Government propaganda is in overdrive to recruit folks to make short videos praising the budget as the best thing since sliced bread and the budget being poor-people focused. We simply cannot have government by propaganda. The budget has more corporate welfare, and “special interests” welfare than poor-people welfare. Our government must listen to the cries of the people. The historic elections of 2025 in which a fly-by-night party, whose leader is being accused of wrongdoing, captured the imagination of one out of every four voters, and should jolt the government to reality. These voters seem to be mostly from the class of the “working poor” being mocked as “scrape heads.” The Government must learn a lesson here, but it seems to not get it. The 2026 budget made no announcement of increases in the minimum wage. A new threshold of $140,000 for not paying taxes was announced but most of the working poor do not make $140,000 per month.
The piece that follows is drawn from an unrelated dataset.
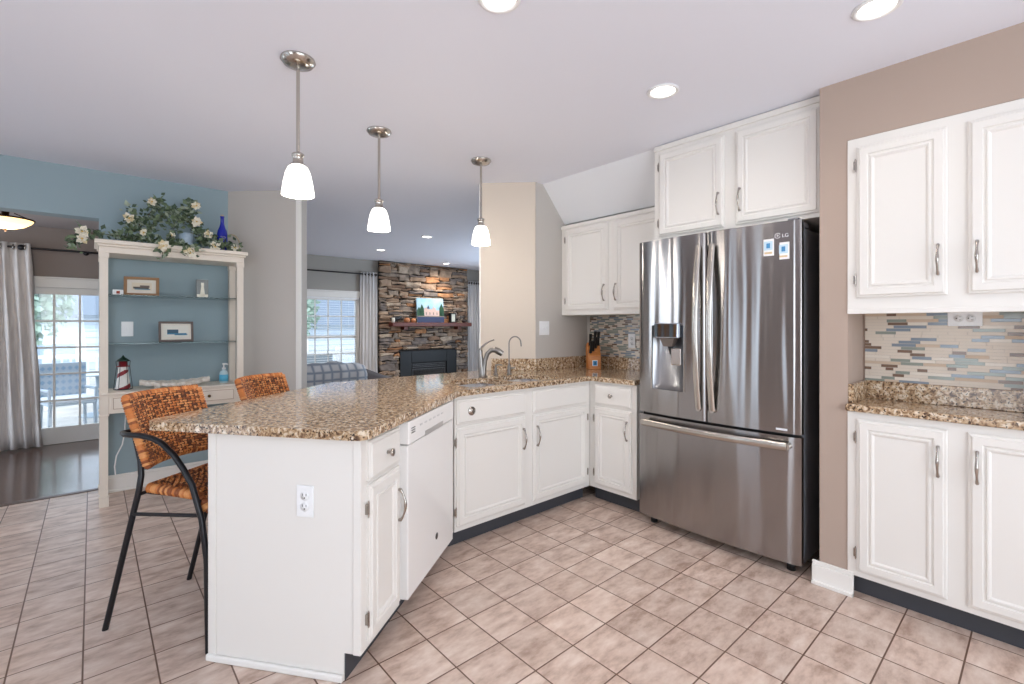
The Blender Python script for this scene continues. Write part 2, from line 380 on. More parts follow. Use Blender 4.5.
# ------------------------------------------------------------------ cabinets
def panel_mesh(x0, x1, z0, z1, y, loops):
    mb = MB(); rings = []
    for ins, h in loops:
        rings.append([(x0 + ins, y - h, z0 + ins), (x1 - ins, y - h, z0 + ins), (x1 - ins, y - h, z1 - ins), (x0 + ins, y - h, z1 - ins)])
    vs = [p for r_ in rings for p in r_]; fs = [(3, 2, 1, 0)]
    for i in range(len(rings) - 1):
        for j in range(4):
            a, b_ = i * 4 + j, i * 4 + (j + 1) % 4; fs.append((a, b_, b_ + 4, a + 4))
    n = (len(rings) - 1) * 4; fs.append((n, n + 1, n + 2, n + 3))
    return mb.add(vs, fs)
DOOR = [(0, 0), (0, .009), (.004, .012), (.010, .013), (.014, .019), (.042, .019), (.046, .013), (.052, .013), (.056, .018), (.062, .017), (.069, .011), (.072, .011)]
DRAW = [(0, 0), (0, .009), (.004, .012), (.010, .013), (.014, .018), (.016, .018)]
def handle_mesh(x, zc, ln=.125, r=.0048, y=0):
    mb = MB(); path = []; rs = []
    for i in range(17):
        t = i / 16; z = zc - ln / 2 + ln * t
        path.append((x, y - .008 - .022 * math.sin(PI * t) ** .75, z))
        rs.append(r * (.85 + .55 * math.exp(-((t - .5) / .17) ** 2) + .5 * math.exp(-((t - .02) / .07) ** 2) + .5 * math.exp(-((t - .98) / .07) ** 2)))
    mb.tube(path, rs, 10)
    for e in (0, -1): mb.tube([(x, y + .001, path[e][2]), (x, y - .012, path[e][2])], .0062, 10)
    return mb
def knob_mesh(x, z, y):
    M = Matrix.Translation((x, y, z)) @ Matrix.Rotation(PI / 2, 4, 'X')
    return MB().lathe([(.007, 0), (.006, .006), (.005, .012), (.012, .017), (.0155, .021), (.0150, .026), (.009, .029), (0, .030)], 18, M=M)
def hinge_mesh(x, z, y):
    mb = MB().tube([(x, y - .011, z - .024), (x, y - .011, z + .024)], .0038, 8)
    mb.tube([(x, y - .011, z - .030), (x, y - .011, z - .024)], .0026, 8).tube([(x, y - .011, z + .024), (x, y - .011, z + .030)], .0026, 8)
    mb.box(x - .008, x, y - .011, y - .0005, z - .019, z + .019); return mb
def cabinet(name, loc, rz, w, depth, z0, z1, label, doors, drawers=(), toe=True, sides=(True, True), open_top=False, cat='cabinet', group=None, ends=None):
    t = thing(name, loc, rz, label, cat, group)
    zb = z0
    mb = MB(); f = .02
    mb.box(0, w, .0, f, zb, z1)                               # face frame (doors lie on it)
    mb.box(0, .018, f, depth, zb, z1); mb.box(w - .018, w, f, depth, zb, z1)
    mb.box(.018, w - .018, f, depth, zb, zb + .018); mb.box(.018, w - .018, depth - .012, depth, zb + .018, z1)
    if not open_top: mb.box(.018, w - .018, f, depth - .012, z1 - .018, z1)
    mb.build('body', M_WHITE, t, .0015)
    if toe:
        MB().box(0.0, w, .065, .08, 0, zb).box(0.0, .015, .08, depth, 0, zb).box(w - .015, w, .08, depth, 0, zb).build('toe_kick', M_DARK, t)
    for (x0, x1, a, b_, side, hz) in doors:
        dr = panel_mesh(x0, x1, a, b_, 0, DOOR).build('door', M_WHITE, t)
        hx = x1 - .028 if side == 'L' else x0 + .028
        handle_mesh(hx, hz, y=-.019).build('handle', M_PEWTER, dr)
        px = x0 - .004 if side == 'L' else x1 + .004
        for hzz in (a + .085, b_ - .085):
            h = hinge_mesh(px, hzz, 0)
            if side != 'L':
                h = MB().tube([(px, -.011, hzz - .024), (px, -.011, hzz + .024)], .0038, 8).box(px, px + .008, -.011, -.0005, hzz - .019, hzz + .019)
            h.build('hinge', M_PEWTER, dr)
    for (x0, x1, a, b_, kx) in drawers:
        dr = panel_mesh(x0, x1, a, b_, 0, DRAW).build('drawer', M_WHITE, t)
        if kx is not None: knob_mesh(kx, (a + b_) / 2, -.018).build('knob', M_PEWTER, dr)
    return t
R = -PI / 2
cabinet('base_cabinet', (2.706, .637, 0), R, .765, .28, .1016, .878, 'white base cabinet with full-height doors under the granite at the right wall',
        [(.038, .355, .130, .845, 'L', .71), (.418, .735, .130, .845, 'R', .71)])
uc = cabinet('wall_cabinet', (2.706, .637, 0), R, .765, .28, 1.348, 2.168, 'white wall cabinet over the striped mosaic, right of the brown wall strip',
        [(.038, .355, 1.415, 2.125, 'L', 1.565), (.418, .735, 1.415, 2.125, 'R', 1.565)], toe=False)
MB().box(0, .765, -.006, .012, 1.340, 1.362).build('light_rail', M_WHITE, uc, .003)
fc = cabinet('wall_cabinet', (2.79, 1.728, 0), R, .968, .60, 1.842, 2.460, 'white wall cabinet reaching the ceiling above the steel refrigerator',
        [(.038, .464, 1.866, 2.405, 'L', 2.005), (.532, .955, 1.866, 2.405, 'R', 2.005)], toe=False)
MB().box(0, .968, -.010, .004, 2.428, 2.460).build('crown_strip', M_WHITE, fc, .003)
cc = cabinet('wall_cabinet', (3.05, 2.796, 0), R, 1.06, .345, 1.372, 2.135, 'white wall cabinet in the corner above the knife block',
        [(.050, .497, 1.408, 2.100, 'L', 1.545), (.553, 1.0, 1.408, 2.100, 'R', 1.545)], toe=False)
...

We have not heard any announcements of salary increases for government workers. We have not heard of any fixes to the problem of NIS denying benefits to workers because NIS contribution records are incomplete. The paltry increases to pensioners and those needing public assistance – below what was promised during the election campaign – shows the Government does not understand the reality of current poverty. What we have so far is much talk of trickle-down economics, and “macroeconomics.”
For poor people, removing VAT on local jewellery, fertilisers, agrochemicals, pesticides, machinery and equipment used by farmers and miners, while good things, mean nothing to their immediate needs for income relief. Government boasts of reversing APNU’s 220% increase in D&I charges and the 600% increase in land rental but this means nothing to the working poor. Removing corporate taxes on interest earned by banks on poultry sector or removing all taxes on agriculture and agro-processing mean nothing to people who can barely afford to buy expensive items such as meat, milk, cheese, and oil now.
The working poor judges the government by the single measure of how much their current low pay has gone up. Unless base pay goes up regularly, NIS benefits and pensions would be at a lower level at retirement. All these boasts of indirect macro-level benefits, while good things, do not resonate with the poor who need purchasing power and direct benefits now! The President has a compassionate heart and should listen less to the fat cats in the Government who are advising him to go slow on fixing poverty. To honour our Founder Dr. Jagan, the poor must be at the center of policies for reform. It is not too late to do that Mr. President! Don’t let the tears of the poor fall on our government! We do God’s will when we take the side of the poor.
Matthew 25:40 states: “And the King shall answer and say unto them, Verily I say unto you, inasmuch as ye have done it unto one of the least of these my brethren, ye have done it unto me.”